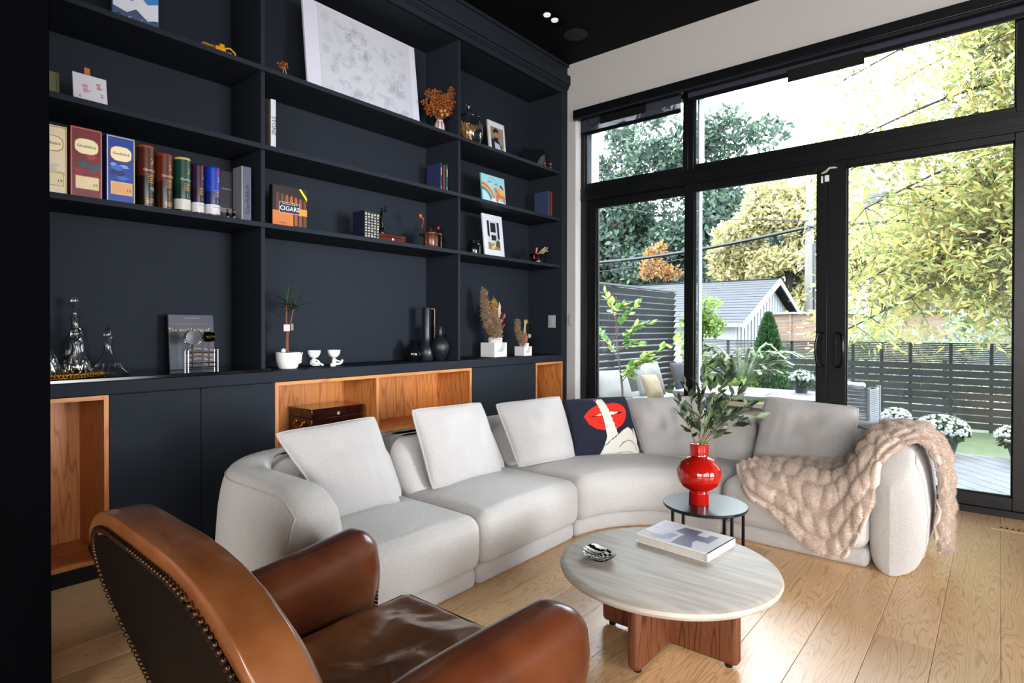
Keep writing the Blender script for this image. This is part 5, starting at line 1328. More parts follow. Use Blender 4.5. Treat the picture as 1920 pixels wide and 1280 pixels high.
build('body', MB().lathe([(.024, 0), (.034, .01), (.040, .04), (.036, .07), (.024, .088), (.026, .096), (.022, .096), (.018, .08), (.001, .02)], 28), flat('#b8b0b0', .3), r)
for a in (-2.6, -1.9, -1.2, -.4): build('stripe', MB().tube([(.0245 * math.cos(a), .0245 * math.sin(a), .002), (.041 * math.cos(a), .041 * math.sin(a), .04), (.037 * math.cos(a), .037 * math.sin(a), .07), (.025 * math.cos(a), .025 * math.sin(a), .087)], .0035, 5), flat('#6e1420', .3), r)
r = th('dried_bouquet', 'rusty brown dried flower bouquet standing in the striped bud vase', 'dried flowers', -.10, -1.545, T3 + .09)
bb = []
for k, (x, z, s_) in enumerate([(-.10, .06, .045), (-.06, .09, .05), (-.10, .17, .045), (-.02, .12, .06), (.03, .15, .06), (.06, .10, .05), (.0, .06, .05), (.08, .2, .04), (.12, .16, .035), (.13, .23, .03), (-.05, .19, .04), (-.16, .10, .025), (.11, .27, .025)]): bb.append((wc_(x, -.01, z), (s_, s_, s_ * .8)))
V, F = leaves(3000, bb, .017, .45); cloud('blossoms', V, F, DRY, r)
mb = MB()
for c, _ in bb: l_ = ROOTM[r.name].inverted() @ Vector(c); mb.tube([(0, 0, -.03), tuple(l_ * .5 + Vector((0, 0, .02))), tuple(l_)], .0018, 4)
build('stems', mb, STEMM, r, kind='stuff')
for x, z in ((-.03, .06), (0.01, .075), (-.02, .035), (.03, .05)): build('pale_bloom', MB().sphere((x, -.045, z), .013, 8), flat('#a8783c', .8), r)
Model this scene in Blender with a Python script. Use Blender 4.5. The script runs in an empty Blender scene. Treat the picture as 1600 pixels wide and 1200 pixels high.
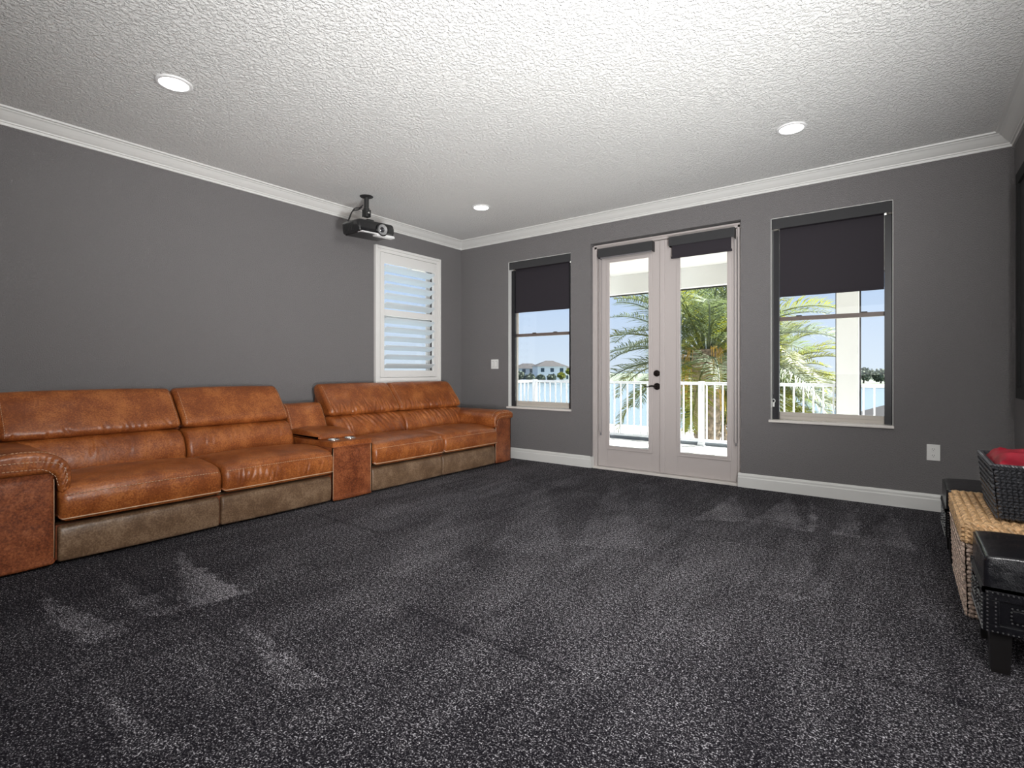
import bpy, bmesh, math, random
from mathutils import Vector, Matrix, noise
R = math.radians
PI = math.pi
random.seed(7)
SC = bpy.context.scene
COL = SC.collection

# ------------------------------------------------------------------ camera, sky, sun, exposure
CAM = (4.6811, -5.0998, 1.07)
YAW = 0.6447
cd = bpy.data.cameras.new('camera')
cam = bpy.data.objects.new('camera', cd)
COL.objects.link(cam)
cam.location = CAM
cam.rotation_euler = (R(90), 0, YAW)
cd.sensor_width = 36.0
cd.lens = 810.3164 / 1600 * 36
cd.shift_y = -20.52 / 1600
cd.clip_start = 0.02
cd.clip_end = 2000
SC.camera = cam

w = bpy.data.worlds.new('sky')
SC.world = w
w.use_nodes = True
nt = w.node_tree
nt.nodes.clear()
tc = nt.nodes.new('ShaderNodeTexCoord')
sx = nt.nodes.new('ShaderNodeSeparateXYZ')
cr = nt.nodes.new('ShaderNodeValToRGB')
bg = nt.nodes.new('ShaderNodeBackground')
wo = nt.nodes.new('ShaderNodeOutputWorld')
nt.links.new(tc.outputs['Generated'], sx.inputs[0])
nt.links.new(sx.outputs['Z'], cr.inputs[0])
nt.links.new(cr.outputs[0], bg.inputs[0])
nt.links.new(bg.outputs[0], wo.inputs[0])
e = cr.color_ramp.elements
e[0].position = 0.0
e[0].color = (0.74, 0.83, 0.95, 1)
e[1].position = 0.75
e[1].color = (0.30, 0.46, 0.86, 1)
m_ = e.new(0.15)
m_.color = (0.56, 0.70, 0.95, 1)
bg.inputs[1].default_value = 1.1

sd = bpy.data.lights.new('sun', 'SUN')
sun = bpy.data.objects.new('sun', sd)
COL.objects.link(sun)
sd.energy = 32.0
sd.angle = R(0.6)
sd.color = (1.0, 0.965, 0.91)
SUN_AZ = R(52)      # direction towards the sun, measured from +X to +Y
SUN_EL = R(42)
tosun = Vector((math.cos(SUN_AZ) * math.cos(SUN_EL), math.sin(SUN_AZ) * math.cos(SUN_EL), math.sin(SUN_EL)))
sun.rotation_euler = tosun.to_track_quat('Z', 'Y').to_euler()

# fill lamps added out of view to brighten the room: rear, side and ceiling
ad = bpy.data.lights.new('rear_fill_light', 'AREA')
al = bpy.data.objects.new('rear_fill_light', ad)
COL.objects.link(al)
ad.shape = 'RECTANGLE'
ad.size = 3.6
ad.size_y = 1.2
ad.energy = 26
ad.color = (1.0, 0.98, 0.96)
al.location = (3.3, -5.36, 1.6)
al.rotation_euler = (R(100), 0, R(8))
ld = bpy.data.lights.new('side_fill_light', 'AREA')  # added unseen lamp, lifts the left wall and sofa
lo = bpy.data.objects.new('side_fill_light', ld)
COL.objects.link(lo)
ld.shape = 'RECTANGLE'
ld.size = 1.2
ld.size_y = 1.1
ld.energy = 135
ld.color = (1.0, 0.985, 0.965)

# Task
Transcribe all the data word for word; the images stay out.

# Answer below
Keep writing the Blender script for this image. This is part 5, starting at line 1328. More parts follow. Use Blender 4.5. Treat the picture as 1920 pixels wide and 1280 pixels high.
build('body', MB().lathe([(.024, 0), (.034, .01), (.040, .04), (.036, .07), (.024, .088), (.026, .096), (.022, .096), (.018, .08), (.001, .02)], 28), flat('#b8b0b0', .3), r)
for a in (-2.6, -1.9, -1.2, -.4): build('stripe', MB().tube([(.0245 * math.cos(a), .0245 * math.sin(a), .002), (.041 * math.cos(a), .041 * math.sin(a), .04), (.037 * math.cos(a), .037 * math.sin(a), .07), (.025 * math.cos(a), .025 * math.sin(a), .087)], .0035, 5), flat('#6e1420', .3), r)
r = th('dried_bouquet', 'rusty brown dried flower bouquet standing in the striped bud vase', 'dried flowers', -.10, -1.545, T3 + .09)
bb = []
for k, (x, z, s_) in enumerate([(-.10, .06, .045), (-.06, .09, .05), (-.10, .17, .045), (-.02, .12, .06), (.03, .15, .06), (.06, .10, .05), (.0, .06, .05), (.08, .2, .04), (.12, .16, .035), (.13, .23, .03), (-.05, .19, .04), (-.16, .10, .025), (.11, .27, .025)]): bb.append((wc_(x, -.01, z), (s_, s_, s_ * .8)))
V, F = leaves(3000, bb, .017, .45); cloud('blossoms', V, F, DRY, r)
mb = MB()
for c, _ in bb: l_ = ROOTM[r.name].inverted() @ Vector(c); mb.tube([(0, 0, -.03), tuple(l_ * .5 + Vector((0, 0, .02))), tuple(l_)], .0018, 4)
build('stems', mb, STEMM, r, kind='stuff')
for x, z in ((-.03, .06), (0.01, .075), (-.02, .035), (.03, .05)): build('pale_bloom', MB().sphere((x, -.045, z), .013, 8), flat('#a8783c', .8), r)
Model this scene in Blender with a Python script. Use Blender 4.5. The script runs in an empty Blender scene. Treat the picture as 1600 pixels wide and 1200 pixels high.
import bpy, bmesh, math, random
from mathutils import Vector, Matrix, noise
R = math.radians
PI = math.pi
random.seed(7)
SC = bpy.context.scene
COL = SC.collection

# ------------------------------------------------------------------ camera, sky, sun, exposure
CAM = (4.6811, -5.0998, 1.07)
YAW = 0.6447
cd = bpy.data.cameras.new('camera')
cam = bpy.data.objects.new('camera', cd)
COL.objects.link(cam)
cam.location = CAM
cam.rotation_euler = (R(90), 0, YAW)
cd.sensor_width = 36.0
cd.lens = 810.3164 / 1600 * 36
cd.shift_y = -20.52 / 1600
cd.clip_start = 0.02
cd.clip_end = 2000
SC.camera = cam

w = bpy.data.worlds.new('sky')
SC.world = w
w.use_nodes = True
nt = w.node_tree
nt.nodes.clear()
tc = nt.nodes.new('ShaderNodeTexCoord')
sx = nt.nodes.new('ShaderNodeSeparateXYZ')
cr = nt.nodes.new('ShaderNodeValToRGB')
bg = nt.nodes.new('ShaderNodeBackground')
wo = nt.nodes.new('ShaderNodeOutputWorld')
nt.links.new(tc.outputs['Generated'], sx.inputs[0])
nt.links.new(sx.outputs['Z'], cr.inputs[0])
nt.links.new(cr.outputs[0], bg.inputs[0])
nt.links.new(bg.outputs[0], wo.inputs[0])
e = cr.color_ramp.elements
e[0].position = 0.0
e[0].color = (0.74, 0.83, 0.95, 1)
e[1].position = 0.75
e[1].color = (0.30, 0.46, 0.86, 1)
m_ = e.new(0.15)
m_.color = (0.56, 0.70, 0.95, 1)
bg.inputs[1].default_value = 1.1

sd = bpy.data.lights.new('sun', 'SUN')
sun = bpy.data.objects.new('sun', sd)
COL.objects.link(sun)
sd.energy = 32.0
sd.angle = R(0.6)
sd.color = (1.0, 0.965, 0.91)
SUN_AZ = R(52)      # direction towards the sun, measured from +X to +Y
SUN_EL = R(42)
tosun = Vector((math.cos(SUN_AZ) * math.cos(SUN_EL), math.sin(SUN_AZ) * math.cos(SUN_EL), math.sin(SUN_EL)))
sun.rotation_euler = tosun.to_track_quat('Z', 'Y').to_euler()

# fill lamps added out of view to brighten the room: rear, side and ceiling
ad = bpy.data.lights.new('rear_fill_light', 'AREA')
al = bpy.data.objects.new('rear_fill_light', ad)
COL.objects.link(al)
ad.shape = 'RECTANGLE'
ad.size = 3.6
ad.size_y = 1.2
ad.energy = 26
ad.color = (1.0, 0.98, 0.96)
al.location = (3.3, -5.36, 1.6)
al.rotation_euler = (R(100), 0, R(8))
ld = bpy.data.lights.new('side_fill_light', 'AREA')  # added unseen lamp, lifts the left wall and sofa
lo = bpy.data.objects.new('side_fill_light', ld)
COL.objects.link(lo)
ld.shape = 'RECTANGLE'
ld.size = 1.2
ld.size_y = 1.1
ld.energy = 135
ld.color = (1.0, 0.985, 0.965)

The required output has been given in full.